» **Goal**
Return verbatim everything from the first line through the line that contains "from mathutils import", and stop there.

» **Provided data**
---+---

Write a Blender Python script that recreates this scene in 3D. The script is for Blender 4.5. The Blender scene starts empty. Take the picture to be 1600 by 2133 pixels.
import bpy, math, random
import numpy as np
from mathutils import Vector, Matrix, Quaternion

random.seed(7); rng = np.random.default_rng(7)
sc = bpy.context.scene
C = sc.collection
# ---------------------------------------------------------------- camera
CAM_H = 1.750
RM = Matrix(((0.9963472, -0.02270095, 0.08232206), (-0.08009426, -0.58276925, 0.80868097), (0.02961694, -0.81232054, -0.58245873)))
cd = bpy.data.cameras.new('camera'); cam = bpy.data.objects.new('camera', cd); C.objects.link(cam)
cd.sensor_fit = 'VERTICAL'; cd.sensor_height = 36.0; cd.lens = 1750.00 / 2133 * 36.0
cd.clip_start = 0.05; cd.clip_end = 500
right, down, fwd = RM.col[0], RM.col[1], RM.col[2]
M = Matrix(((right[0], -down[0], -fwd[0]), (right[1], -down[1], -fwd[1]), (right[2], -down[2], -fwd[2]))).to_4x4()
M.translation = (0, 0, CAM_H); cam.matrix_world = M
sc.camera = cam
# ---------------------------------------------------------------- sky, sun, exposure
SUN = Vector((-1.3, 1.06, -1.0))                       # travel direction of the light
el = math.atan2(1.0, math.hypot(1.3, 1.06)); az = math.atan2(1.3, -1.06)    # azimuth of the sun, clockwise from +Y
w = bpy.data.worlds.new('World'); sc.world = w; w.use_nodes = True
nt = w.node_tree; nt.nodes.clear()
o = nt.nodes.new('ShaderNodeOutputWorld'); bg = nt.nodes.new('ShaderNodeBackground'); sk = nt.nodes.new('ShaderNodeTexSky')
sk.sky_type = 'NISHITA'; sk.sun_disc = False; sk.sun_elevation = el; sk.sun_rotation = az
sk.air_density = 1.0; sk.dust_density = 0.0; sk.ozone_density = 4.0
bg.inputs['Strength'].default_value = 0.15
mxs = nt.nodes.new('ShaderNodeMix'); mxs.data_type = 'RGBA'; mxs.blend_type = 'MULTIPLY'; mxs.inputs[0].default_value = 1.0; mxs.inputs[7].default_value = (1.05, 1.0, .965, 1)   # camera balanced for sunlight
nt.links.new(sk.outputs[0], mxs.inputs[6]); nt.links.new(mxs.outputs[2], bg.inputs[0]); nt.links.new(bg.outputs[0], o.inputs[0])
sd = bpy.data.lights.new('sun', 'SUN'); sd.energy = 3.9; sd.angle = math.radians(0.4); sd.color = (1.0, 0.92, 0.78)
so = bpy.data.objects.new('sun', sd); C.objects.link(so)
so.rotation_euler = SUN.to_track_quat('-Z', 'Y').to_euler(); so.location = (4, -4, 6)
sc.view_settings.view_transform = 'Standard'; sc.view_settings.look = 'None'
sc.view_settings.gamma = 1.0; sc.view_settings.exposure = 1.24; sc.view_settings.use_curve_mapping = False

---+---

» **Reply**
Write a Blender Python script that recreates this scene in 3D. The script is for Blender 4.5. The Blender scene starts empty. Take the picture to be 1600 by 2133 pixels.
import bpy, math, random
import numpy as np
from mathutils import Vector, Matrix, Quaternion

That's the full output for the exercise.